Repeat everything from the line holding "elif t>0.15: c=(0.46,0.24,0.10)" to the line holding "struct(b.build('wall_bulkhead','black_paint'))", inclusive, exactly. Leave out the rest.

# Given material:
————

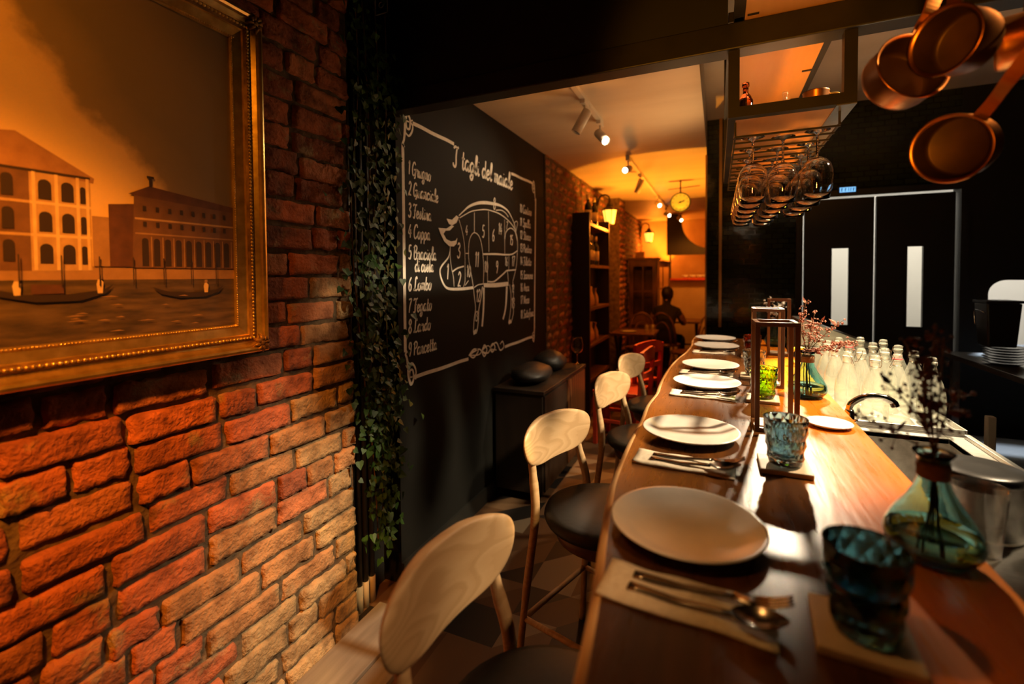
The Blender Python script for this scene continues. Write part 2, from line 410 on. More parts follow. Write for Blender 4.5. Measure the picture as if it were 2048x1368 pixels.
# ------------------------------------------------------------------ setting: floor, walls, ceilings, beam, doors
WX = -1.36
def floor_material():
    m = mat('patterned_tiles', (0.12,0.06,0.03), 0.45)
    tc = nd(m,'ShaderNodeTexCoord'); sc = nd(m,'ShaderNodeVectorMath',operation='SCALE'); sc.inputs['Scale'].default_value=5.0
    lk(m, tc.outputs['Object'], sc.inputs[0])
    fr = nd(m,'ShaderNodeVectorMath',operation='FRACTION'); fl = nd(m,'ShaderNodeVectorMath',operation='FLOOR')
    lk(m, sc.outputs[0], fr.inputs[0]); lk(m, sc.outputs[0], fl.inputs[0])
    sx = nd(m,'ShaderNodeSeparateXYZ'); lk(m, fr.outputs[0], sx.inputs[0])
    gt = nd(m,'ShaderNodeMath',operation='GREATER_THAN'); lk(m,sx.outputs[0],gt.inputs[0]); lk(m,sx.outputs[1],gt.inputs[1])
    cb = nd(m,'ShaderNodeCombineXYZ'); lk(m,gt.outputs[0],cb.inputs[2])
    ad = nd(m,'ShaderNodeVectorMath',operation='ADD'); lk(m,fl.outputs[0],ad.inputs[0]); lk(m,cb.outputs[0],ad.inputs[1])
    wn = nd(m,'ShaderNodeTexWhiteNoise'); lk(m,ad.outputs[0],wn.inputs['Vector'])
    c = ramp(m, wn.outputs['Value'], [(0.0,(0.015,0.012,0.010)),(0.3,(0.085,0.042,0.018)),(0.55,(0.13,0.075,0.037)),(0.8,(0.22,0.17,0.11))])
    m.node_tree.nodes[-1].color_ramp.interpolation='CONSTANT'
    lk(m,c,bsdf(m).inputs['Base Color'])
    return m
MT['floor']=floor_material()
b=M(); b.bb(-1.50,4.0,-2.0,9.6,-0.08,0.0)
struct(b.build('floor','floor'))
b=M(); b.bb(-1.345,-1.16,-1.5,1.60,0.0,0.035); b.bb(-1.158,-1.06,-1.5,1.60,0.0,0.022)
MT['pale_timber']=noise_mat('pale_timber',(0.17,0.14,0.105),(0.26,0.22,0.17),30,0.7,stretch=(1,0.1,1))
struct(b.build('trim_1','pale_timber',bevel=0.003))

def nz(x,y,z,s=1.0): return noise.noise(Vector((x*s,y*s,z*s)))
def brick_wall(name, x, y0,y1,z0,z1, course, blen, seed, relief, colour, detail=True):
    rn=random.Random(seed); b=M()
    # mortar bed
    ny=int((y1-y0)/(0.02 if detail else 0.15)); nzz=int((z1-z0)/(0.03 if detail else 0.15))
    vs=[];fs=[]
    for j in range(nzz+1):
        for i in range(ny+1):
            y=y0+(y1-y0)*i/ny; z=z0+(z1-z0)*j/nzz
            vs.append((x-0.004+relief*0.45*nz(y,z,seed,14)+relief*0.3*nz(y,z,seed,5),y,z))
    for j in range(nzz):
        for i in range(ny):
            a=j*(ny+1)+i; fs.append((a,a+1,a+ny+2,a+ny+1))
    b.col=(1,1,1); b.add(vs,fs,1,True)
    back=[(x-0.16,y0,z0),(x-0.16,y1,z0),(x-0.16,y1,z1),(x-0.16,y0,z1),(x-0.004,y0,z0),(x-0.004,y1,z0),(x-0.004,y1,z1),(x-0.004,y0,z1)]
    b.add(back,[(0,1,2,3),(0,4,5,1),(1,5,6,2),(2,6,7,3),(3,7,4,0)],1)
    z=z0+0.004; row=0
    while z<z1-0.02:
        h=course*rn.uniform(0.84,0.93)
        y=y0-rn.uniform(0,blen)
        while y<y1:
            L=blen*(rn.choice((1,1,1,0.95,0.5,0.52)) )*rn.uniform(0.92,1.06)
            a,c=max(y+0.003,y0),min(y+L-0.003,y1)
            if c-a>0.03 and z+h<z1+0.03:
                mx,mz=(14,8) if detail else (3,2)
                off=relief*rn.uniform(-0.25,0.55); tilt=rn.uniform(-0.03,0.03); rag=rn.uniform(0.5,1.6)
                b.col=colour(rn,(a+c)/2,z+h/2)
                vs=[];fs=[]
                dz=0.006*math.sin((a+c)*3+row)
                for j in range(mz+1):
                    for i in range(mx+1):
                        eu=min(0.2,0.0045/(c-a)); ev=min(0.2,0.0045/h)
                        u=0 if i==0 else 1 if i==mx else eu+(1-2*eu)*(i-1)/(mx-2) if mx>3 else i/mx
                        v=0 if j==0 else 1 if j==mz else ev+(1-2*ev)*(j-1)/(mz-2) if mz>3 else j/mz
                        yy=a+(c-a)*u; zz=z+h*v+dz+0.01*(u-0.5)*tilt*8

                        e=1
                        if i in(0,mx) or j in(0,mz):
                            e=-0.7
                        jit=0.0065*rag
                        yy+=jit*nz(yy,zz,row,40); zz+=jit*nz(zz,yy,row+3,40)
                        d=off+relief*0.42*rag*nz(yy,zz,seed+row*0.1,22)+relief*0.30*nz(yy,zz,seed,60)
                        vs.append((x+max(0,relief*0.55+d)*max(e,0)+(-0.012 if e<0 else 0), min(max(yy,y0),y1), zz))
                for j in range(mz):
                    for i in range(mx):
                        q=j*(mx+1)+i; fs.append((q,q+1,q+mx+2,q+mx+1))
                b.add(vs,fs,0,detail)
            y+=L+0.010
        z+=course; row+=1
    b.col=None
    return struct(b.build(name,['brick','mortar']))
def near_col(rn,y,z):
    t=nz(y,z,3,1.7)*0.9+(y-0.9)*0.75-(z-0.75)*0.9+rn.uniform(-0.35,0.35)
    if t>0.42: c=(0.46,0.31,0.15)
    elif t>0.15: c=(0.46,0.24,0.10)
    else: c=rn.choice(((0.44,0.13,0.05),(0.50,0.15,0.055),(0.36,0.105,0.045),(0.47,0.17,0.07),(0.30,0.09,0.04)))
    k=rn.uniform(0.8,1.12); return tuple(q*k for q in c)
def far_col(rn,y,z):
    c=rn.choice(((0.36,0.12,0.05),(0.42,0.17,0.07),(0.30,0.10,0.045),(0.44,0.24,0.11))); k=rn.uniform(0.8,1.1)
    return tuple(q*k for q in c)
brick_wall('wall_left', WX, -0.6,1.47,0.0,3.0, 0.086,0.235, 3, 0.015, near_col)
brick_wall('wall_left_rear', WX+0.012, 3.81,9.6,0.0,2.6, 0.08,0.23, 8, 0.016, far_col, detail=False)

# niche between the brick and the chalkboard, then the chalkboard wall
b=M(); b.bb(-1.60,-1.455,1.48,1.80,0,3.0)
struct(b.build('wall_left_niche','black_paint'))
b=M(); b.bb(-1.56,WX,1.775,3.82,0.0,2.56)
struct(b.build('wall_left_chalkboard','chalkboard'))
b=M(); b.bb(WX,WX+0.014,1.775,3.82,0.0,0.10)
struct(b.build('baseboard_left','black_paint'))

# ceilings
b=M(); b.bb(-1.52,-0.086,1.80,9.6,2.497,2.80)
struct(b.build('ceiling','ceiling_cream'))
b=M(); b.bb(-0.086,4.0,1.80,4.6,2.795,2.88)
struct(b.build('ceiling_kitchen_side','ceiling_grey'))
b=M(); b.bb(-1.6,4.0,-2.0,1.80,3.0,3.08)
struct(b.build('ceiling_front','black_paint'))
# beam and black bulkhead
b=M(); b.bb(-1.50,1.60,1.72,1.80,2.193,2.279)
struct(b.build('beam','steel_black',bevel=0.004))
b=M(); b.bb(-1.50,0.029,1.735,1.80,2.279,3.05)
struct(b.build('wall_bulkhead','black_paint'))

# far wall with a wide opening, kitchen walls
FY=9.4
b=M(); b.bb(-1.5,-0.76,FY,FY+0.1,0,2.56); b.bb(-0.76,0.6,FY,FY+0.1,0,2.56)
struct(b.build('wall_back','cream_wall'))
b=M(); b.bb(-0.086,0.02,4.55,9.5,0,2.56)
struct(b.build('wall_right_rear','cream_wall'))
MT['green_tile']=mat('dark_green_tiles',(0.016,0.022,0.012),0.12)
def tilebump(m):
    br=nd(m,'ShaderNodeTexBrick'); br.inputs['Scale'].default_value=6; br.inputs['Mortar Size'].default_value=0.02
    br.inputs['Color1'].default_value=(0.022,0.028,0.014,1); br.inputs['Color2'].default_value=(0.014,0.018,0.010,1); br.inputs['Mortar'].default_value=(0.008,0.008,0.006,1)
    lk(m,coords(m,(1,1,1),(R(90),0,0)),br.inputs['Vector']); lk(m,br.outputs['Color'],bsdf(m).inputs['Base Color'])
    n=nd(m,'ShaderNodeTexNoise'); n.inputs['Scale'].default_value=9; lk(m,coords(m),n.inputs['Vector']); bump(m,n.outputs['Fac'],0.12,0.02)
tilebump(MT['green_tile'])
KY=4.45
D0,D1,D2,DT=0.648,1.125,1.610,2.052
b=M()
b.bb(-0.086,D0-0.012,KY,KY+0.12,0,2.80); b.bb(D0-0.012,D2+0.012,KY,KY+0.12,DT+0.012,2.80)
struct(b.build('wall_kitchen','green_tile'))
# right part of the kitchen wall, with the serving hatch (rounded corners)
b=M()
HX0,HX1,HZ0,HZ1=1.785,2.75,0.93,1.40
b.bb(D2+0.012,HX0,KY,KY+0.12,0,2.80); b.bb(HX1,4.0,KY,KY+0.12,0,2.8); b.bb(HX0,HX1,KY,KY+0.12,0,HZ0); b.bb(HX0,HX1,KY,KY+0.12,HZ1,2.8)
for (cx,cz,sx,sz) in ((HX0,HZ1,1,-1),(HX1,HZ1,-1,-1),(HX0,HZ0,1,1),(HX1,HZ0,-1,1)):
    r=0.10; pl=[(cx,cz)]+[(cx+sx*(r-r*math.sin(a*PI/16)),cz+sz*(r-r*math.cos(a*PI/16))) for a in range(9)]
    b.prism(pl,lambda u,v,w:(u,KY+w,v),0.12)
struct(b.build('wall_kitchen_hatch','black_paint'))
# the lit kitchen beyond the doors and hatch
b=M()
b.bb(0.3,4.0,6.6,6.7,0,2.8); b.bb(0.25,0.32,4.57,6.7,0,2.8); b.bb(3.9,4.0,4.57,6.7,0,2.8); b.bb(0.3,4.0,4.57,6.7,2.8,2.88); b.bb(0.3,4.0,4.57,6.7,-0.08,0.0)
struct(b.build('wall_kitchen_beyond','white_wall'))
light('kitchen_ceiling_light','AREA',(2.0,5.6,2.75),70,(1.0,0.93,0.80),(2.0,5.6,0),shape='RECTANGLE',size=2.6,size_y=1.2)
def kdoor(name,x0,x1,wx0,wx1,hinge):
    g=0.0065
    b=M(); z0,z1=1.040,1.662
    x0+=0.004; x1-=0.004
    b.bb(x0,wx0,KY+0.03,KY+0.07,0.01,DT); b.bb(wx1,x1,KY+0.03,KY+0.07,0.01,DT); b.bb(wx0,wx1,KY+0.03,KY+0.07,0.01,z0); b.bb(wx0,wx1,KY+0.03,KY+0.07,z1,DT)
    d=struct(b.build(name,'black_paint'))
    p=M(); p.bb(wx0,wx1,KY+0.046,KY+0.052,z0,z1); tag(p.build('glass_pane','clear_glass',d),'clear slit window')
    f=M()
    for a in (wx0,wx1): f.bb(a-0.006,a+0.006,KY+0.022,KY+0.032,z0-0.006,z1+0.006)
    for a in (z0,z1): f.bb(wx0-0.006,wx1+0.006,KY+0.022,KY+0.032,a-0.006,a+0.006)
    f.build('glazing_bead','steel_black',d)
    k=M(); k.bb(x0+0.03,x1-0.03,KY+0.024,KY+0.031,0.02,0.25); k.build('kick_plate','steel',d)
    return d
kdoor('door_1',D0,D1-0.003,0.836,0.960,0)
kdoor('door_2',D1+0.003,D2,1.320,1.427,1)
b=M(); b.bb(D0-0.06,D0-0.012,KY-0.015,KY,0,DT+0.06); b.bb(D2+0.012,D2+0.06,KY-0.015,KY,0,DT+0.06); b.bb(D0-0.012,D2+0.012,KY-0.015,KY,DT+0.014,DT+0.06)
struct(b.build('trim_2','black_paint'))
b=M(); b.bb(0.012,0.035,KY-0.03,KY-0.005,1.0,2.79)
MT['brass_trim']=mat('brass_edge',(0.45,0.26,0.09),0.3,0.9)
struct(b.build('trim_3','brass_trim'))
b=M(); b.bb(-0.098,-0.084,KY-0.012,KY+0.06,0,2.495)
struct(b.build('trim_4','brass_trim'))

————

# Written solution:
    elif t>0.15: c=(0.46,0.24,0.10)
    else: c=rn.choice(((0.44,0.13,0.05),(0.50,0.15,0.055),(0.36,0.105,0.045),(0.47,0.17,0.07),(0.30,0.09,0.04)))
    k=rn.uniform(0.8,1.12); return tuple(q*k for q in c)
def far_col(rn,y,z):
    c=rn.choice(((0.36,0.12,0.05),(0.42,0.17,0.07),(0.30,0.10,0.045),(0.44,0.24,0.11))); k=rn.uniform(0.8,1.1)
    return tuple(q*k for q in c)
brick_wall('wall_left', WX, -0.6,1.47,0.0,3.0, 0.086,0.235, 3, 0.015, near_col)
brick_wall('wall_left_rear', WX+0.012, 3.81,9.6,0.0,2.6, 0.08,0.23, 8, 0.016, far_col, detail=False)

# niche between the brick and the chalkboard, then the chalkboard wall
b=M(); b.bb(-1.60,-1.455,1.48,1.80,0,3.0)
struct(b.build('wall_left_niche','black_paint'))
b=M(); b.bb(-1.56,WX,1.775,3.82,0.0,2.56)
struct(b.build('wall_left_chalkboard','chalkboard'))
b=M(); b.bb(WX,WX+0.014,1.775,3.82,0.0,0.10)
struct(b.build('baseboard_left','black_paint'))

# ceilings
b=M(); b.bb(-1.52,-0.086,1.80,9.6,2.497,2.80)
struct(b.build('ceiling','ceiling_cream'))
b=M(); b.bb(-0.086,4.0,1.80,4.6,2.795,2.88)
struct(b.build('ceiling_kitchen_side','ceiling_grey'))
b=M(); b.bb(-1.6,4.0,-2.0,1.80,3.0,3.08)
struct(b.build('ceiling_front','black_paint'))
# beam and black bulkhead
b=M(); b.bb(-1.50,1.60,1.72,1.80,2.193,2.279)
struct(b.build('beam','steel_black',bevel=0.004))
b=M(); b.bb(-1.50,0.029,1.735,1.80,2.279,3.05)
struct(b.build('wall_bulkhead','black_paint'))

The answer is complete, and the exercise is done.